Samsung Introduces the GALAXY S4 mini

Just a bit of perspective: it was almost exactly three years ago when the HTC EVO 4G became the first Android phone to use an "enormous" (for the time, anyway) 4.3" screen. By 2011, 4.3 inches was the standard for mobile flagship devices, and now Samsung has phones as large as 6.3 inches, with the 4.3" S4 Mini occupying a mid-range slot in the lineup. How the world turns. Here's a little more perspective on how late the US market gets some of the more esoteric devices: T-Mobile's localized variant of the S III Mini, the Galaxy Exhibit, just went on sale yesterday.

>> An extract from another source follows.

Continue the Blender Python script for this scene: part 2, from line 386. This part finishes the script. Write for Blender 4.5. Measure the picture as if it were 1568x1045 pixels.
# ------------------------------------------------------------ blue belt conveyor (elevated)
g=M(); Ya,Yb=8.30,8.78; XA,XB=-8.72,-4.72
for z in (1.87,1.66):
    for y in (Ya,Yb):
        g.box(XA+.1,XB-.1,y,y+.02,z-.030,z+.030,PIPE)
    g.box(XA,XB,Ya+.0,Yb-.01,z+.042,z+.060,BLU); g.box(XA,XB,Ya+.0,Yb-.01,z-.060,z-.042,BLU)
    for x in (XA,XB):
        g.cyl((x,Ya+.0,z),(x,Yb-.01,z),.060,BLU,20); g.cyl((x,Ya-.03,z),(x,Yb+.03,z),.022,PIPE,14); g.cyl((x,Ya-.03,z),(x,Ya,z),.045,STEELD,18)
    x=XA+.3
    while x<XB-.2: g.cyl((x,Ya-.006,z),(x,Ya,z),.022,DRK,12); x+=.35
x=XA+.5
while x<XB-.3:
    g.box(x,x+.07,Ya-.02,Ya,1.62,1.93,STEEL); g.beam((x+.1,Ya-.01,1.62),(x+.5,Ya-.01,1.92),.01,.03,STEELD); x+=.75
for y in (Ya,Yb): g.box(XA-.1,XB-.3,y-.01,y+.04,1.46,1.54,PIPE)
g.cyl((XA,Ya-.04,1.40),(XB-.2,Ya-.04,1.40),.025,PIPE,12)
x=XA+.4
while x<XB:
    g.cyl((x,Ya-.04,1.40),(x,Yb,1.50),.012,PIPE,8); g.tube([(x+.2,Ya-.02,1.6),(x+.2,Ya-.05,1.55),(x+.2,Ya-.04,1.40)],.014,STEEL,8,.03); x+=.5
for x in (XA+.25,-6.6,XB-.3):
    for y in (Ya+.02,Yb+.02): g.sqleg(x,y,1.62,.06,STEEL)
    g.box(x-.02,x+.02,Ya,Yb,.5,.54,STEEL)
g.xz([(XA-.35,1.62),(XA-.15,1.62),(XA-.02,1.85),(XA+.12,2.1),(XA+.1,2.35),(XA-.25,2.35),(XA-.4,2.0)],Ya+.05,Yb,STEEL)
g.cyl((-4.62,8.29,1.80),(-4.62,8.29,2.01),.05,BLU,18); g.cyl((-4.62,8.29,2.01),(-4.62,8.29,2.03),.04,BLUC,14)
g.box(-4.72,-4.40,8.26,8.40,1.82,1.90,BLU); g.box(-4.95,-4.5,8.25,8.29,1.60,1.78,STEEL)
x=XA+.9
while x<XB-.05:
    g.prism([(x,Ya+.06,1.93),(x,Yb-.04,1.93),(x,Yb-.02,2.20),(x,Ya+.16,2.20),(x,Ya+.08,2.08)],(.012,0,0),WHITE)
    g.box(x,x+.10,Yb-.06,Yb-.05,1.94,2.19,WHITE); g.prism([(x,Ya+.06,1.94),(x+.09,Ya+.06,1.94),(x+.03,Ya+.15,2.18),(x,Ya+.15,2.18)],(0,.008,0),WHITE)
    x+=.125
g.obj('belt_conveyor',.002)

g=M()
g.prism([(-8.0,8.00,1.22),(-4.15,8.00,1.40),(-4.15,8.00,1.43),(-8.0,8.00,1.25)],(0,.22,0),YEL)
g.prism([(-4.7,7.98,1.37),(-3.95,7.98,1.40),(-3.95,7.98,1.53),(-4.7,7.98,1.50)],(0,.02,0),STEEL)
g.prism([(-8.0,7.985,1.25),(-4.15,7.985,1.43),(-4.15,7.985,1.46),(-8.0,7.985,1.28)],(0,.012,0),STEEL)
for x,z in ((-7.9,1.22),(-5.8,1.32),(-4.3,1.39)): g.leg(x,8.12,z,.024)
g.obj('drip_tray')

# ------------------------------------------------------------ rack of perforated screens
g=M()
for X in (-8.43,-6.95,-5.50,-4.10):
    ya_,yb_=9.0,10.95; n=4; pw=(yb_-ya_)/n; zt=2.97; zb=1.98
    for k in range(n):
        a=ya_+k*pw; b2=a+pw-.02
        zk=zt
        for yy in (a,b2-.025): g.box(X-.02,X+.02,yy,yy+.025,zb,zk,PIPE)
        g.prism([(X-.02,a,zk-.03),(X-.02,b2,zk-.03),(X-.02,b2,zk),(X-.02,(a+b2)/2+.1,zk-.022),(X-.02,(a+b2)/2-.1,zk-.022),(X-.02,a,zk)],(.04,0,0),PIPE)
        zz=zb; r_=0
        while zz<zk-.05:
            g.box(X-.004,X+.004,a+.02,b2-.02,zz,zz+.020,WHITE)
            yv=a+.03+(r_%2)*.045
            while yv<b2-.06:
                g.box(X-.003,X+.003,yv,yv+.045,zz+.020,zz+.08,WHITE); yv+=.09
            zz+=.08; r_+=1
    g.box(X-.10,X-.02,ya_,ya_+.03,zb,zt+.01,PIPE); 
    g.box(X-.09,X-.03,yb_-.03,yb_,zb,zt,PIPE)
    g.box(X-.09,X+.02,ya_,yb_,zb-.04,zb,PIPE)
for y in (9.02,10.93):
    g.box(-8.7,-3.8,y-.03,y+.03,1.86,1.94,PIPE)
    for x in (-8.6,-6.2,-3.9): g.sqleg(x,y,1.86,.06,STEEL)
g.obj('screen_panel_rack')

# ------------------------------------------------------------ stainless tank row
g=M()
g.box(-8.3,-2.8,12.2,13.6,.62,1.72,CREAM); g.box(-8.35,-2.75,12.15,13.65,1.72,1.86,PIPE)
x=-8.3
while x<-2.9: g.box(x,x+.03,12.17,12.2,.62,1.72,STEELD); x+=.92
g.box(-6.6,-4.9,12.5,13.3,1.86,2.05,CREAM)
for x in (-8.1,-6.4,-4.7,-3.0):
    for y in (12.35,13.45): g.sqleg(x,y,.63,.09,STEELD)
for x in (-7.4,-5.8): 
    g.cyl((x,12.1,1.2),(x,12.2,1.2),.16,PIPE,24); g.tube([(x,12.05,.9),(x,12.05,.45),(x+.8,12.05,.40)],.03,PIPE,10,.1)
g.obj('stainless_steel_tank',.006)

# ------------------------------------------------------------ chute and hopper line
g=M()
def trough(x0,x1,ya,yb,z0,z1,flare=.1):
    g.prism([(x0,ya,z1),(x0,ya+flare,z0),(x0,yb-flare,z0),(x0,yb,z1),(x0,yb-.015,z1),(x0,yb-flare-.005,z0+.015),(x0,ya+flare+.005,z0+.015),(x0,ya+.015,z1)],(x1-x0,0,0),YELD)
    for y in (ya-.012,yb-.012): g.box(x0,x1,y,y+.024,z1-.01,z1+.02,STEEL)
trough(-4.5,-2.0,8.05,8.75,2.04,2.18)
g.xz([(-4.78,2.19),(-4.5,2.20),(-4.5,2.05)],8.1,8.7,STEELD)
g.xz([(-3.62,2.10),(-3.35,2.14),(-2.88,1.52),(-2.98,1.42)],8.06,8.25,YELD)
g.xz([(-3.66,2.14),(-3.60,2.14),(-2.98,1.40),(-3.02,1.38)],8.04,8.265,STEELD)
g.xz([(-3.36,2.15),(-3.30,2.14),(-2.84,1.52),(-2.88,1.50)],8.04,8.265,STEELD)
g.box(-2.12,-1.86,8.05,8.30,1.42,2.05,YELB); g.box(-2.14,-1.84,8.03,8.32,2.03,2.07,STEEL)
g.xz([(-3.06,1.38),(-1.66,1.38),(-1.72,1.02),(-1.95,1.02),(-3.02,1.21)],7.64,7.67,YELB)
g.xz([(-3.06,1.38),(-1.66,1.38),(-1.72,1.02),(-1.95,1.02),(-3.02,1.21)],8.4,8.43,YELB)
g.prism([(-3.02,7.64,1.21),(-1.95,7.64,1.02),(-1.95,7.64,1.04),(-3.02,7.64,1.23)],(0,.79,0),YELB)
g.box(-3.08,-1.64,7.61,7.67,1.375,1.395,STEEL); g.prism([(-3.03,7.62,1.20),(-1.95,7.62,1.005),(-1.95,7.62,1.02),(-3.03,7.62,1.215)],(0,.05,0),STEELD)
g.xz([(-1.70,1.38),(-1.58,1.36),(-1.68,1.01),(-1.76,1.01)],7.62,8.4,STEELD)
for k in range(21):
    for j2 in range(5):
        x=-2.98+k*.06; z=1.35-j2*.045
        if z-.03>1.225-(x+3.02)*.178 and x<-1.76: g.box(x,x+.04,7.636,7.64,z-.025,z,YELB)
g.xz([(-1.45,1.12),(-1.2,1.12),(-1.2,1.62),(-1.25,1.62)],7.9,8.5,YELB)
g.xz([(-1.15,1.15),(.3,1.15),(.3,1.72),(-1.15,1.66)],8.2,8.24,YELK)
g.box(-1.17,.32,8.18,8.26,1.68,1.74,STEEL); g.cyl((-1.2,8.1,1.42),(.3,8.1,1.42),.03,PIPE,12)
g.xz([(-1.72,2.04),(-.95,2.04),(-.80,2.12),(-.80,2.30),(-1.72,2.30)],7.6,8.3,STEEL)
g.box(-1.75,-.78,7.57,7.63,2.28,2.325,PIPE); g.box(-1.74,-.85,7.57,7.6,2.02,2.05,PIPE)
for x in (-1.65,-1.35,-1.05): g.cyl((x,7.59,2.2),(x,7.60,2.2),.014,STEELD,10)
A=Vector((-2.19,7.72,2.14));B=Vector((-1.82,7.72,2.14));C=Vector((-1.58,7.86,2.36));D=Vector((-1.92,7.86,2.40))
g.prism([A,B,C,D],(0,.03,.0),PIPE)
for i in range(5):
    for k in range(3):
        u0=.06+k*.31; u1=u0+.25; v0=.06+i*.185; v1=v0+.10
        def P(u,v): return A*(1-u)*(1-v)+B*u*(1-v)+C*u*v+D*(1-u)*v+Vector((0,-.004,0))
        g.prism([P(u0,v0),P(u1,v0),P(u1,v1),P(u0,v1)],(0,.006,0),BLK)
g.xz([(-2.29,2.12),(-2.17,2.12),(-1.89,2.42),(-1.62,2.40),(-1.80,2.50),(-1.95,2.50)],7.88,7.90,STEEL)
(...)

Samsung Tomorrow - Samsung Introduces the GALAXY S4 mini: A Powerful, Compact Smartphone

Jeremiah Rice
Jeremiah is a US-based blogger who bought a Nexus One the day it came out and never looked back. In his spare time he watches Star Trek, cooks eggs, and completely fails to write novels.
  • Bleakvision

    This might be the same display that is used in the HTC ONE S which is really one of the most awful displays I have ever used.

  • Michael Ta

    Looks like..
    ..Samsung is trying to
    ( •_•)>⌐■-■
    Take over the GALAXY.


  • yankeesusa

    Due to it being super amoled it shouldn't be too bad of a screen. My wife currently has the s3 and if this phone ever came to sprint i think it wouldn't be a bad phone. Samsung definitely makes good phones, plastic and all!

  • eilegz

    bad specs, high price. people that want to buy this should rather get nexus4

    • nxym

      but they won't. sad, really.

      • eilegz

        or they cant (not available in my region) :( google should expand nexus to emergent markets like china, india and latin america where flagship device cost an arm and leg and its flooded by gingerbreads low end crap androids causing more fragmentation. plus bad experience on android itself.

        Thats why blackberry, nokia have a stronghold base there

    • Cheeseball

      Unfortunately the Nexus 4 isn't available worldwide, however this GS4 mini might be considering the sales of the GS3 mini. If only Google and LG would official sell the Nexus here in Southeast Asia.

      Snapdragon 400 is okay, but a Nexus 4 would destroy it in price and performance.

  • Jaime Larios

    It may not be the best display, but it's better than the one in the SGS II, and it didn't look bad iirc.

  • john

    how about a phone that has both dual sim and LTE support rather than models that just have one or the other?